Assim, na arrecadação dos estados há um cenário bastante desafiador, pois temos de um lado a economia, que não dá sinais de crescimento e, de outro, a incerteza de como será a saída do imbróglio causado pelas leis completares n°s 192 e 194 que alteraram a tributação do ICMS, principal imposto do país. Infelizmente, a solução caminha para o aumento da alíquota modal do ICMS a partir de abril para um grupo de estados e para o aumento da base de cálculo dos combustíveis para todos. Entretanto, ainda é incerta a solução para a base de cálculo da energia, visto que até o momento não se chegou a um entendimento da questão com o governo federal da TUST/TUSD.
Além disso, somente em abril o Supremo Tribunal Federal irá decidir a questão da cobrança do Difal do ICMS. São bilhões em jogo nesta decisão, inclusive, com risco de devolução de recursos já arrecadados. Outro ponto que merece atenção é que as transferências do Fundo de Participação (FPE e FPM) não devem repetir o desempenho fora do comum de 2022, quando cresceram acima de 20% em relação a 2021. Talvez, apenas as participações governamentais do petróleo tenham desempenho próximo de 2022, mas mesmo elas devem apresentar um resultado pior.
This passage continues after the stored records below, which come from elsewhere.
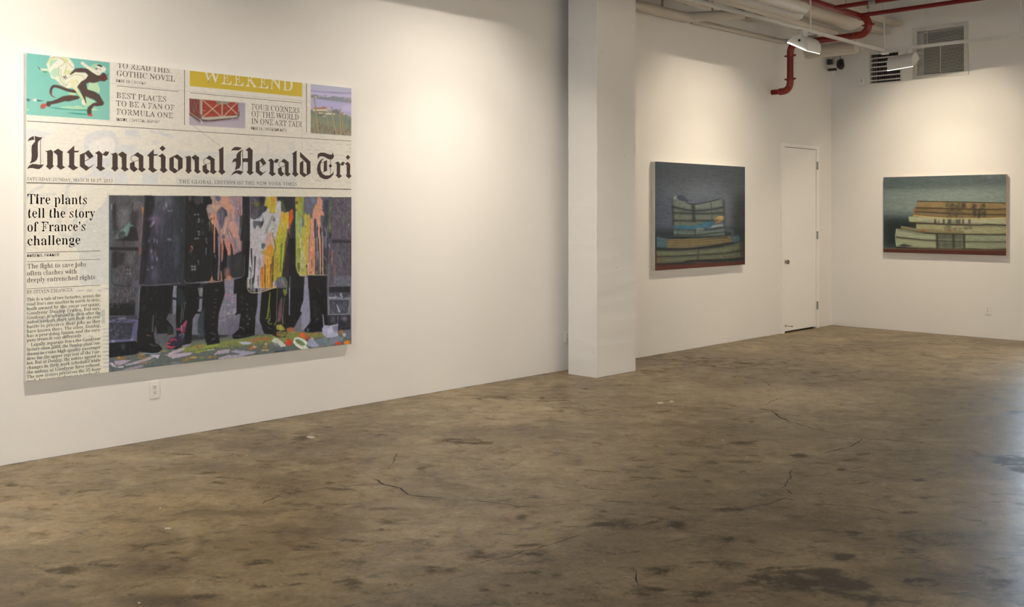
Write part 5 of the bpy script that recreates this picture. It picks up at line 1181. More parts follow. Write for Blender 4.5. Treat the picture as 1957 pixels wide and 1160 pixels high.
for pts, w_ in (([(195, 310), (215, 470), (240, 640), (275, 860), (300, 1060)], 26), ([(535, 545), (560, 690), (590, 850), (640, 1070)], 26), ([(700, 590), (712, 760), (730, 1080)], 24), ([(455, 700), (475, 830), (485, 960)], 20), ([(200, 750), (208, 1040)], 18), ([(755, 760), (765, 920), (800, 1085)], 18), ([(850, 900), (890, 1010)], 12), ([(435, 920), (450, 1050)], 14), ([(245, 790), (250, 900)], 12), ([(335, 860), (345, 960)], 12)):
    p.stroke(pts, w_ * .8, w_, (178, 158, 112), 1); p.stroke([(x + w_ * .45, y) for x, y in pts], w_ * .2, w_ * .25, (112, 92, 70), .8)
p.poly([(870, 790), (900, 800), (890, 1000), (868, 990)], (118, 122, 112), .8); p.mask()
# --- yellow banner behind the word at the top
p.z(); p.poly([(362.8, 130), (577.4, 150), (577.4, 185), (362.8, 164.3)], (212, 180, 58))

# --- the big painted picture: riot shields and boots
Q = [(208.3, 373.2), (672.5, 376.8), (672.5, 657), (208.3, 712)]
p.mask(Q); p.poly(Q, (50, 48, 48))
# pavement glimpsed between legs, and the street floor
p.grad([(330, 530), (672, 530), (672, 640), (330, 640)], (132, 126, 132), (104, 100, 104)); p.poly([(208, 600), (340, 600), (340, 660), (208, 660)], (84, 82, 82))
p.z(320, 545, 7.25); p.brush([(700, 0), (870, 0), (870, 500), (700, 500)], [(160, 140, 146), (132, 124, 130), (150, 128, 128)], 40, 8, 3, .6, 0, 15)
p.stroke([(780, 150), (870, 140)], 30, 16, (164, 116, 118), .7); p.stroke([(720, 500), (870, 450)], 20, 10, (128, 120, 128), .7)
p.z(435, 545, 7.733); p.brush([(0, 0), (160, 0), (160, 480), (0, 480)], [(150, 140, 150), (126, 120, 132), (160, 148, 152)], 40, 8, 4, .6, 0, 12)
p.stroke([(0, 150), (90, 150)], 24, 10, (164, 110, 122), .7); p.stroke([(0, 215), (130, 222)], 16, 8, (150, 100, 112), .7); p.poly([(0, 480), (180, 500), (180, 800), (0, 800)], (98, 92, 100), .8, 2)
p.z(); p.grad([(208, 672), (330, 655), (470, 640), (672, 632), (672, 712), (208, 712)], (98, 100, 82), (86, 90, 84), 'y', 1, 1.5)
p.poly([(330, 664), (470, 646), (560, 634), (640, 640), (560, 652), (430, 664), (350, 674)], (126, 126, 60), .8, 1.5)
p.brush([(208, 680), (330, 660), (672, 640), (672, 712), (208, 712)], [(112, 112, 64), (74, 80, 76), (96, 98, 92), (122, 118, 70), (68, 72, 74)], 240, 12, 2.6, .6, -7, 10)
# legs
LEG = (30, 30, 29)
p.z()
for L in ([(270, 540), (302, 540), (300, 600), (294, 640), (298, 660), (308, 668), (302, 676), (262, 672), (262, 600)], [(296, 542), (332, 544), (326, 590), (318, 610), (330, 624), (332, 636), (300, 638), (294, 600)],
          [(338, 545), (383, 540), (380, 590), (368, 610), (366, 655), (350, 662), (336, 668), (320, 664), (325, 655), (338, 648), (336, 610)], [(388, 545), (428, 530), (430, 560), (418, 600), (416, 630), (420, 655), (396, 660), (390, 640), (378, 636), (379, 610), (386, 590)],
          [(452, 540), (492, 552), (494, 580), (488, 610), (487, 640), (466, 645), (446, 648), (444, 640), (456, 630), (460, 600), (452, 600)], [(500, 556), (532, 550), (530, 640), (505, 638), (496, 612)],
          [(448, 538), (456, 540), (454, 560), (446, 562)], [(548, 500), (582, 528), (582, 560), (576, 600), (562, 626), (545, 628), (540, 560)], [(588, 528), (628, 530), (628, 625), (640, 630), (614, 634), (582, 634), (582, 628), (594, 616), (592, 580)], [(625, 560), (640, 600), (640, 632), (620, 632)]):
    p.poly(L, LEG, 1, .4)
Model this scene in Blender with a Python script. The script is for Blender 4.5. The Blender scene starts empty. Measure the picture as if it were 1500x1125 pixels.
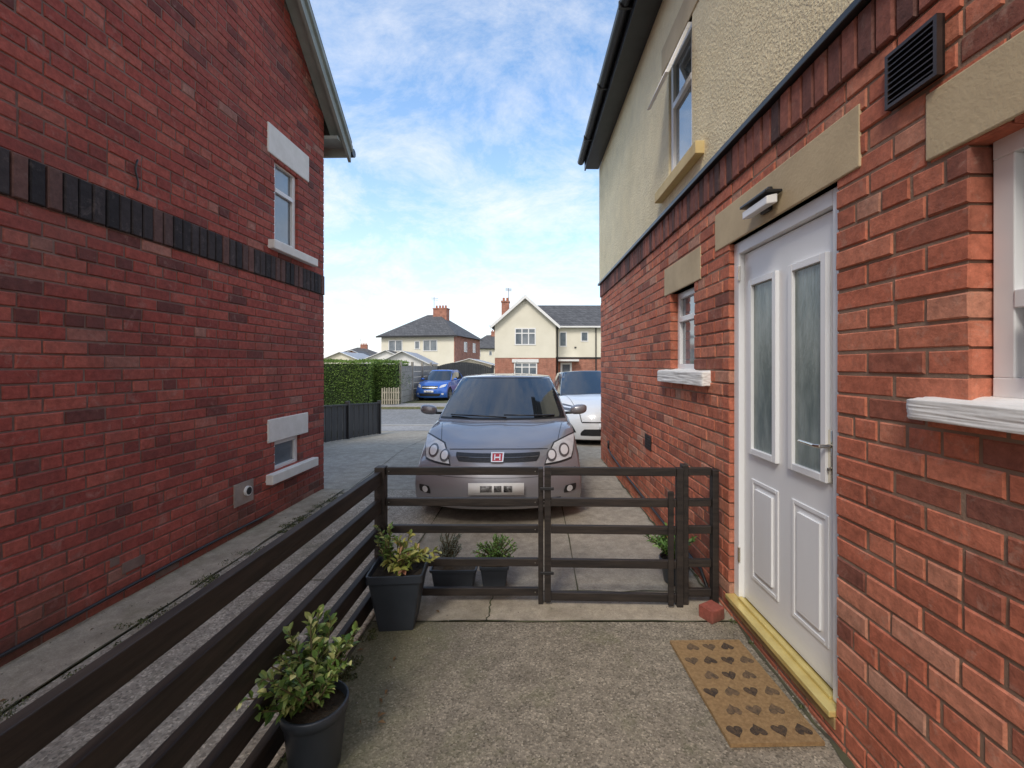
import bpy, bmesh, math, random
from mathutils import Vector, Matrix
from mathutils.bvhtree import BVHTree
R=random.Random(7)
sc=bpy.context.scene
# ------------------------------------------------------------------ materials
def new_mat(name):
    m=bpy.data.materials.new(name); m.use_nodes=True
    nt=m.node_tree; b=nt.nodes['Principled BSDF']; return m,nt,b
def N(nt,t,**k):
    n=nt.nodes.new(t)
    for a,v in k.items(): setattr(n,a,v)
    return n
def ramp(nt,stops):
    r=N(nt,'ShaderNodeValToRGB'); e=r.color_ramp.elements
    while len(e)<len(stops): e.new(0.5)
    for i,(p,c) in enumerate(stops):
        e[i].position=p; e[i].color=(c[0],c[1],c[2],1) if not isinstance(c,(int,float)) else (c,c,c,1)
    return r
def noise(nt,scale,detail=4,rough=.55,vec=None,dist=0):
    n=N(nt,'ShaderNodeTexNoise'); n.inputs['Scale'].default_value=scale; n.inputs['Detail'].default_value=detail
    n.inputs['Roughness'].default_value=rough; n.inputs['Distortion'].default_value=dist
    if vec: nt.links.new(vec,n.inputs['Vector'])
    return n
def mixc(nt,f,a,b,mode='MIX'):
    m=N(nt,'ShaderNodeMix',data_type='RGBA',blend_type=mode)
    for s,v in ((0,f),(6,a),(7,b)):
        if hasattr(v,'is_linked'): nt.links.new(v,m.inputs[s])
        elif s==0: m.inputs[0].default_value=v
        else: m.inputs[s].default_value=(v[0],v[1],v[2],1)
    return m.outputs[2]
def mth(nt,op,a,b,clamp=False):
    m=N(nt,'ShaderNodeMath',operation=op,use_clamp=clamp)
    for i,v in enumerate((a,b)):
        if hasattr(v,'is_linked'): nt.links.new(v,m.inputs[i])
        else: m.inputs[i].default_value=v
    return m.outputs[0]
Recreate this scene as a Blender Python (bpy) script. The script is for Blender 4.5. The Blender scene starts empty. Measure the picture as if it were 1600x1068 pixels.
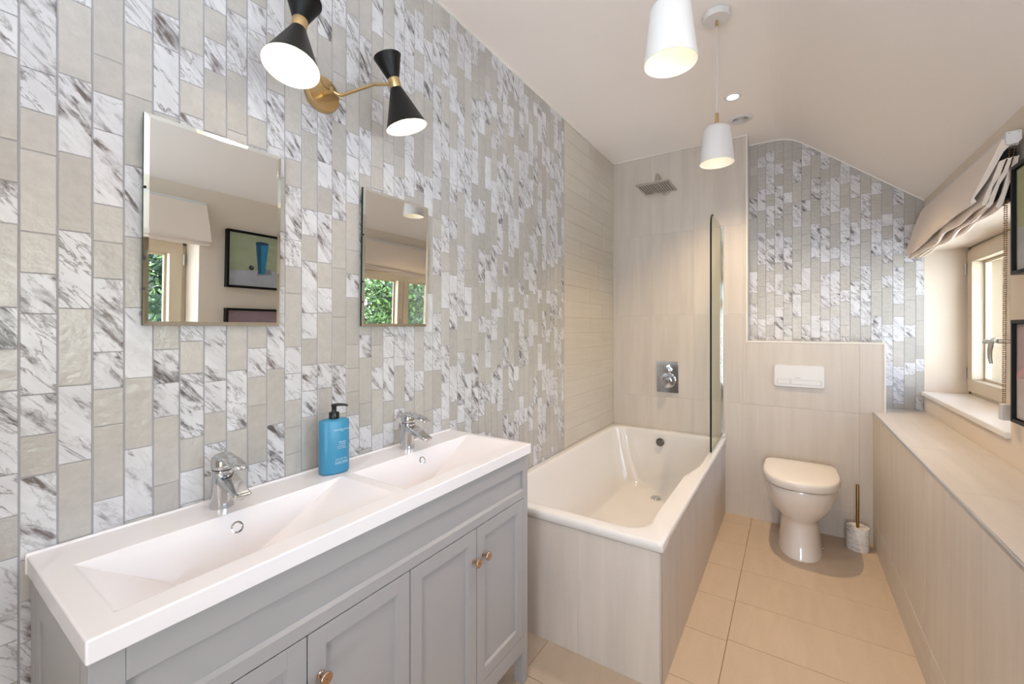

Já pelo lado da despesa, há uma série delas de caráter obrigatório ou com gasto mínimo nos Orçamentos Fiscal e da Seguridade Social que são: as despesas com Pessoal e Encargos Sociais dos servidores civis e militares do Estado, o pagamento dos benefícios previdenciários, os gastos com as ações e serviços públicos de saúde e educação, a dívida pública, os precatórios e o duodécimo dos poderes. Sobra muito pouco para o gasto discricionário.
Aqui o desafio será o impacto do aumento da inflação e dos juros, principalmente nos contratos de endividamento e o grande incremento em muitos dos insumos da área de saúde e de construção civil. Também haverá, na maioria dos estados, repercussão do crescimento da despesa de pessoal decorrente dos aumentos em praticamente todos os entes subnacionais nas despesas com os servidores em 2022. Também teremos a aplicação do incremento do piso dos professores em 15% e do novo piso dos enfermeiros.
Além destas questões deve-se observar que, até o momento, os estados e governo federal não chegaram a um acordo quanto ao ressarcimento das perdas das supracitadas leis complementares. Dessa forma, há um risco do assunto ser decidido pela justiça o que pode gerar repercussão negativa aos estados e municípios.
Outra questão orçamentária a ser observada com atenção é o aumento da taxa de crescimento dos precatórios judiciais. Na grande maioria dos estados, o valor pago não tem sido suficiente para diminuir o estoque a pagar, o que irá pressionar cada vez mais os entes para que seja aumentada a taxa de comprometimento da Receita Corrente Liquida com o pagamento.
O cenário para 2023 é por demais desafiador para os gestores públicos subnacionais, pois há claros riscos de frustação de receitas tributárias e de transferências com uma grande probabilidade de as despesas sofrerem substancial incremento. Esse provável descasamento exigirá um esforço muito grande de reduzir custos e de busca por mais eficiência arrecadatória. Será necessário buscar soluções criativas e o desenvolvimento de projetos em parceria com o setor privado e o governo federal, que finalmente parece que voltará a priorizar os investimentos públicos.
Esse será um caminho fundamental para minimizar o risco de o país continuar a apresentar taxas decrescentes nos investimentos públicos. Como o professor José Roberto Afonso destaca, ao analisar a visão de Keynes, que em economias emergentes como a nossa, há muito para ser feito. Falta infraestrutura logística, tecnológica e social. Há escolas, hospitais e segurança insuficientes e com baixa qualidade. Dessa forma, é fundamental termos uma boa performance fiscal para ser possível aumentar o nível atual de investimentos do país. Assim, conhecer os riscos orçamentários ajuda muito os gestores públicos a decidirem melhor e buscarem os projetos mais adequados ao cenário que se avizinha.